# PROBLEM TO WORK ON
Set down the lines that begin at the top of the records and end with the line containing "False), 'cardboard', t, True)", and drop every picture.

┄┄┄┄┄┄

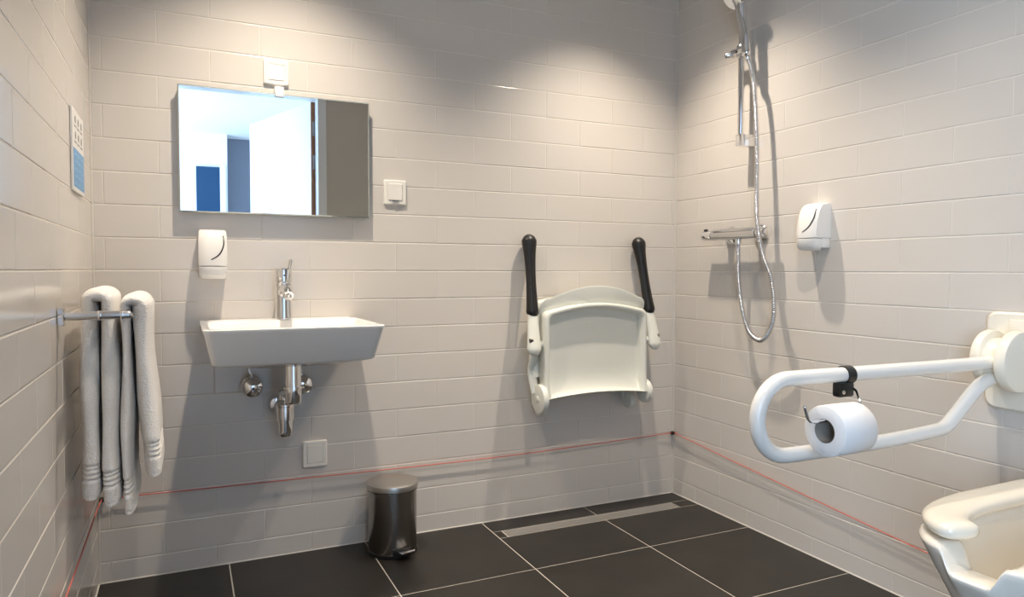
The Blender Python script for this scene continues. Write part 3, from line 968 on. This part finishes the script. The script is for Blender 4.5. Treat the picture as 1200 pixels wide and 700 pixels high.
t = thing('toilet_roll', 'white toilet paper roll hanging on the wire hook of the grab bar', 'toilet paper', (-0.711, -1.452, 0.6465))
bm = bmesh.new()
prof = [(0.0247, -0.0455), (0.0502, -0.0455), (0.0516, -0.0442), (0.0520, 0.0), (0.0516, 0.0442), (0.0502, 0.0455), (0.0247, 0.0455)]
lathe(prof, (0, 0, 0), 'x', 48, bm, False, False)
obj('paper', bm, 'paper', t, True, angle=50)
obj('core', lathe([(0.0246, -0.0457), (0.0246, 0.0457), (0.0235, 0.0457), (0.0235, -0.0457), (0.0246, -0.0457)], (0, 0, 0), 'x', 32, None, False, False), 'cardboard', t, True)

# ---------------------------------------------------------------- toilet
TYC = -1.682
t = thing('wall_hung_toilet', 'white wall hung toilet under the grab bar, rim notched at the front', 'toilet', (0, TYC, 0))
def dshape(xf, hw, xb=0.0, n=44, p=2.6, straight=0.30):
    """D outline: starts at the back left, runs round the front (x = -xf)"""
    pts = []
    xs_ = -(xf - (xf + xb) * (1 - straight))
    for k in range(n + 1):
        a = PI * k / n
        c, s = math.cos(a), math.sin(a)
        y = hw * math.copysign(abs(c) ** (2 / p), c)
        x = -(-xs_) - (xf + xs_) * abs(s) ** (2 / p)
        pts.append((x, y))
    return [(xb * 1.0, hw)] + pts + [(xb * 1.0, -hw)]
def notch(y):
    a = abs(y)
    if a > 0.060:
        return 0.0
    q = min(1.0, (0.060 - a) / 0.028)
    return q * q * (3 - 2 * q)
def tring(xf, hw, z, xb=-0.002, cut=0.0, p=3.0, st=0.36):
    out = []
    for x, y in dshape(xf, hw, xb, n=110, p=p, straight=st):
        zz = z
        if x < -xf * 0.75:
            zz -= cut * notch(y)
        out.append((x, y, zz))
    return out
bm = bmesh.new()
loft([tring(0.22, 0.075, 0.085), tring(0.33, 0.085, 0.095), tring(0.41, 0.09, 0.13), tring(0.49, 0.098, 0.19), tring(0.555, 0.112, 0.26), tring(0.597, 0.130, 0.32), tring(0.623, 0.150, 0.37, cut=0.004),
      tring(0.642, 0.170, 0.41, cut=0.022), tring(0.652, 0.184, 0.437, cut=0.036), tring(0.656, 0.190, 0.448, cut=0.040), tring(0.655, 0.190, 0.4535, cut=0.042), tring(0.648, 0.186, 0.457, cut=0.043),
      tring(0.600, 0.142, 0.457, -0.14, cut=0.044), tring(0.589, 0.134, 0.451, -0.15, cut=0.046), tring(0.578, 0.128, 0.425, -0.17, cut=0.036), tring(0.55, 0.112, 0.36, -0.22, cut=0.0),
      tring(0.51, 0.088, 0.29, -0.28), tring(0.47, 0.055, 0.25, -0.33), tring(0.43, 0.02, 0.24, -0.38)], True, True, bm)
obj('bowl', bm, 'toilet', t, True, angle=60)
# horseshoe seat with an open front
cl = dshape(0.602, 0.146, -0.13, n=80, p=3.2, straight=0.34)
center = [(x, y) for x, y in cl]
left = [q for q in center if q[1] > 0.054]
right = list(reversed([q for q in center if q[1] < -0.088]))
# continuous U: front-left tip, along the left side to the back, across, and down the right side
U = list(reversed(left)) + [(-0.105, 0.11), (-0.100, 0.0), (-0.105, -0.11)] + list(reversed(right))
Uc = catmull([(x, y, 0.4785) for x, y in U], 2)
F = frames(Uc)
rings = []
for i, (p, n_, b_) in enumerate(F):
    tdir = (Uc[min(i + 1, len(Uc) - 1)] - Uc[max(i - 1, 0)]).normalized()
    side = Vector((0, 0, 1)).cross(tdir).normalized()
    rg = []
    for k in range(20):
        a = 2 * PI * k / 20
        c, s = math.cos(a), math.sin(a)
        rg.append(p + side * (0.041 * math.copysign(abs(c) ** 0.75, c)) + Vector((0, 0, 0.0165 * math.copysign(abs(s) ** 0.75, s))))
    rings.append(rg)
def endcap(rg, p, d):
    out = []
    for f in (0.35, 0.65, 0.88):
        out.append([p + (v - p) * math.cos(f * PI / 2) ** 0.8 + d * 0.022 * math.sin(f * PI / 2) for v in rg])
    return out
d0 = (Uc[0] - Uc[1]).normalized()
d1 = (Uc[-1] - Uc[-2]).normalized()
rings = list(reversed(endcap(rings[0], Uc[0], d0))) + rings + endcap(rings[-1], Uc[-1], d1)
bm = bmesh.new()
loft(rings, True, True, bm)
obj('seat', bm, 'toilet_seat', t, True, angle=60)
for s in (-1, 1):
    obj('seat_hinge', cyl((-0.060, s * 0.085, 0.455), (-0.060, s * 0.085, 0.478), 0.018, None, 20, 0.003), 'chrome_soft', t, True)
    obj('seat_bumper', box(-0.40, -0.36, s * 0.158 - 0.010, s * 0.158 + 0.010, 0.455, 0.464, 0.002), 'toilet_seat', t)

# ---------------------------------------------------------------- emergency pull cord
P = [(XL + 0.011, -1.45, 0.268), (XL + 0.011, -0.9, 0.266), (XL + 0.011, -0.4, 0.266), (XL + 0.012, -0.03, 0.267), (XL + 0.03, -0.012, 0.267),
     (-2.05, -0.011, 0.266), (-1.634, -0.011, 0.259), (-0.93, -0.011, 0.251), (-0.45, -0.011, 0.257), (-0.03, -0.011, 0.266), (-0.012, -0.03, 0.266),
     (-0.012, -0.09, 0.262), (-0.012, -0.44, 0.230), (-0.012, -0.77, 0.201), (-0.012, -1.16, 0.167), (-0.012, -1.45, 0.150)]
o = obj('pull_cord', tube(catmull(P, 8), 0.0019, 8), 'red_cord', None, True)
o['label'] = 'thin red emergency pull cord running along the walls near the floor'
o['category'] = 'cord'
for x, lab in ((XL + 0.012, 'small black cord eyelet in the corner behind the towels'), (-0.013, 'small black cord eyelet in the corner right of the shower seat')):
    t = thing('cord_eyelet', lab, 'eyelet', (x, -0.013, 0.266), 0, 'cord eyelets in the corners')
    obj('ring', lathe([(0.0032, -0.006), (0.0078, -0.006), (0.0078, 0.006), (0.0032, 0.006), (0.0032, -0.006)], (0, 0, 0), 'x', 16, None, False, False), 'black_plastic', t, True)
    obj('stem', cyl((0, 0.005, 0), (0, 0.0125, 0), 0.004, None, 10), 'black_plastic', t, True)

# ---------------------------------------------------------------- ceiling spots (above the frame)
for (x, y, e), lab in zip(SPOTS, ('recessed ceiling spotlight over the washbasin', 'recessed ceiling spotlight over the shower corner',
                                  'recessed ceiling spotlight over the toilet', 'recessed ceiling spotlight just inside the doorway')):
    t = thing('ceiling_spotlight', lab, 'light', (x, y, CEIL), 0, 'recessed spotlights in the ceiling')
    obj('trim_ring', lathe([(0.045, 0.0), (0.045, -0.004), (0.036, -0.005), (0.030, 0.0)], seg=28, cap0=False, cap1=False), 'chrome_soft', t, True)
    obj('bulb', lathe([(0.030, -0.0005), (0.029, -0.002), (0.010, -0.003)], seg=24), 'bulb', t, True)
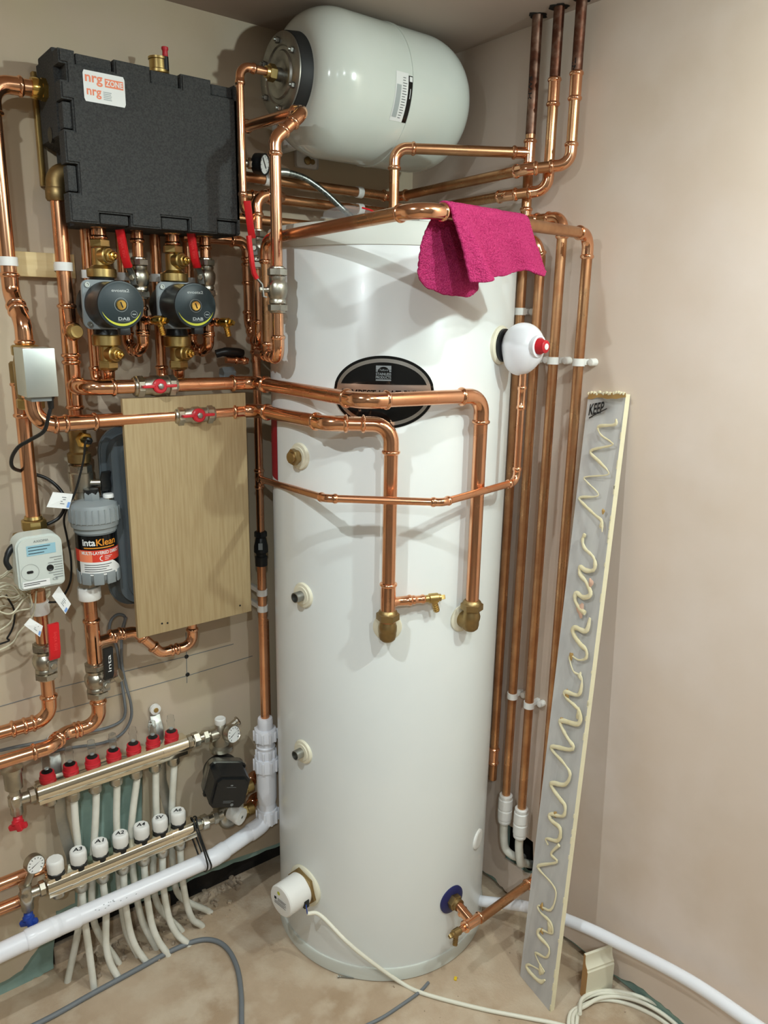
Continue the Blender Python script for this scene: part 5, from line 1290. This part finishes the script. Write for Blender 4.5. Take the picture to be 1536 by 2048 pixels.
# copper tails at the far left
for lab, py in (('upper of two copper pipes along the wall behind the lower manifold gauge', 1763), ('lower of two copper pipes along the wall behind the lower manifold gauge', 1812)):
    p = A(15, py, .06); copper(lab, [(-1.45, -.06, p.z), (xx(100 if py < 1800 else 62, py-40, .06), -.06, p.z)], r28)

# ================================================================== white waste pipe
wy = -.122; wz = .228
t = thing('waste_pipe', 'thick white waste pipe dropping from the tundish pipe and running left before the manifold pipes', 'pipe', (PXx, PXy, wz))
zq = lambda py: zz(517, py, .095); b = V((PXx, PXy, 0))
MB().lathe(b, Z, [(zq(1463), .0190), (zq(1461), .0200), (zq(1446), .0200), (zq(1442), .0185), (zq(1441), .014)], seg=30).build('reducer_nut', 'pvc', t)
def ribbed(z0, z1, r, nm, n=10):
    mb = MB().lathe(b, Z, [(z0, r*.94), (z0+.001, r), (z1-.004, r), (z1-.001, r*.95), (z1, r*.85)], seg=36)
    for k in range(n):
        a = k*2*math.pi/n+.2; d = V((math.cos(a), math.sin(a), 0)); mb.box(b+d*(r+.001)+Z*(z0+z1-.004)/2, (.005, .006, (z1-z0)*.85), X=d, Y=Z.cross(d), bev=.001)
    mb.build(nm, 'pvc', t)
ribbed(zq(1486), zq(1463), .0290, 'compression_nut'); ribbed(zq(1520), zq(1502), .0245, 'compression_nut'); ribbed(zq(1546), zq(1520), .0310, 'compression_nut'); ribbed(zq(1652), zq(1624), .0275, 'compression_nut')
MB().lathe(b, Z, [(zq(1503), .0235), (zq(1498), .0255), (zq(1496), .0225), (zq(1484), .0220)], seg=32).build('neck', 'pvc', t)
MB().lathe(b, Z, [(zq(1632), .0215), (zq(1618), .0215), (zq(1602), .0262), (zq(1540), .0268)], seg=36).build('trap_body', 'pvc', t)
nd = [V((PXx, PXy, zq(1640))), V((PXx, PXy, wz+.010)), V((-.700, wy, wz-.002)), V((-1.072, wy, wz)), V((-1.115, wy-.012, wz+.010)), V((-1.75, wy-.012, wz-.012))]
rw = .0205
st = nd[0]
for i in range(1, 6):
    p = nd[i]; d1 = (p-nd[i-1]).normalized()
    if i < 5:
        d2 = (nd[i+1]-p).normalized(); arc, tl = arc_nodes(p, d1, d2, .036, 8); en = arc[0]
    else: en = p
    MB().sweep([st, en], rw, seg=30).build('pipe', 'pvc', t)
    if i < 5:
        so = .030; ph = [arc[0]-d1*so]+[arc[0]-d1*(so-.004)]+[arc[0]]+arc[1:-1]+[arc[-1]]+[arc[-1]+d2*(so-.004)]+[arc[-1]+d2*so]
        MB().sweep(ph, [rw*1.04, rw*1.13]+[rw*1.11]*(len(ph)-4)+[rw*1.13, rw*1.04], seg=30).build('elbow', 'pvc', t)
        st = arc[-1]
mb = MB(); mb.use('grey_ink'); e = A(232, 1800, -wy+rw); 
f = lambda u, v: V((e.x+u, wy-rw*1.012*math.cos(v/rw+.5), wz+rw*1.012*math.sin(v/rw+.5)))
for k in range(14): 
    u0 = random.uniform(-.05, .05); v0 = random.uniform(-.006, .008); patch(mb, f, u0, u0+.003, v0+.0012, v0, 1)
mb.build('scuff_mark', None, t)
# cable tie round lower bar and waste pipe
tx_ = xx(388, 1652, .10)
for k, dx in enumerate((0., .010)):
    pts = [V((tx_+dx, LY+.024, lz_-.01)), V((tx_+dx, LY-.002, lz_+.026)), V((tx_+dx*.5, LY-.026, lz_+.006)), V((tx_+.006+dx*.5, wy-.024, wz+.035)), V((tx_+.010+dx, wy-.026, wz-.002)), V((tx_+.010+dx, wy-.002, wz-.026)), V((tx_+.008+dx, wy+.024, wz+.006))]
    tag(MB().sweep(smooth(pts, 6, closed=True), .0021, seg=8, closed=True).build('cable_tie', 'black'), '%s black cable tie slinging the white waste pipe from the lower manifold bar' % ('left', 'right')[k], 'cable tie')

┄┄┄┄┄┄

# ANSWER TO THE TASK
The Blender Python script for this scene continues. Write part 3, from line 968 on. This part finishes the script. The script is for Blender 4.5. Treat the picture as 1200 pixels wide and 700 pixels high.
t = thing('toilet_roll', 'white toilet paper roll hanging on the wire hook of the grab bar', 'toilet paper', (-0.711, -1.452, 0.6465))
bm = bmesh.new()
prof = [(0.0247, -0.0455), (0.0502, -0.0455), (0.0516, -0.0442), (0.0520, 0.0), (0.0516, 0.0442), (0.0502, 0.0455), (0.0247, 0.0455)]
lathe(prof, (0, 0, 0), 'x', 48, bm, False, False)
obj('paper', bm, 'paper', t, True, angle=50)
obj('core', lathe([(0.0246, -0.0457), (0.0246, 0.0457), (0.0235, 0.0457), (0.0235, -0.0457), (0.0246, -0.0457)], (0, 0, 0), 'x', 32, None, False, False), 'cardboard', t, True)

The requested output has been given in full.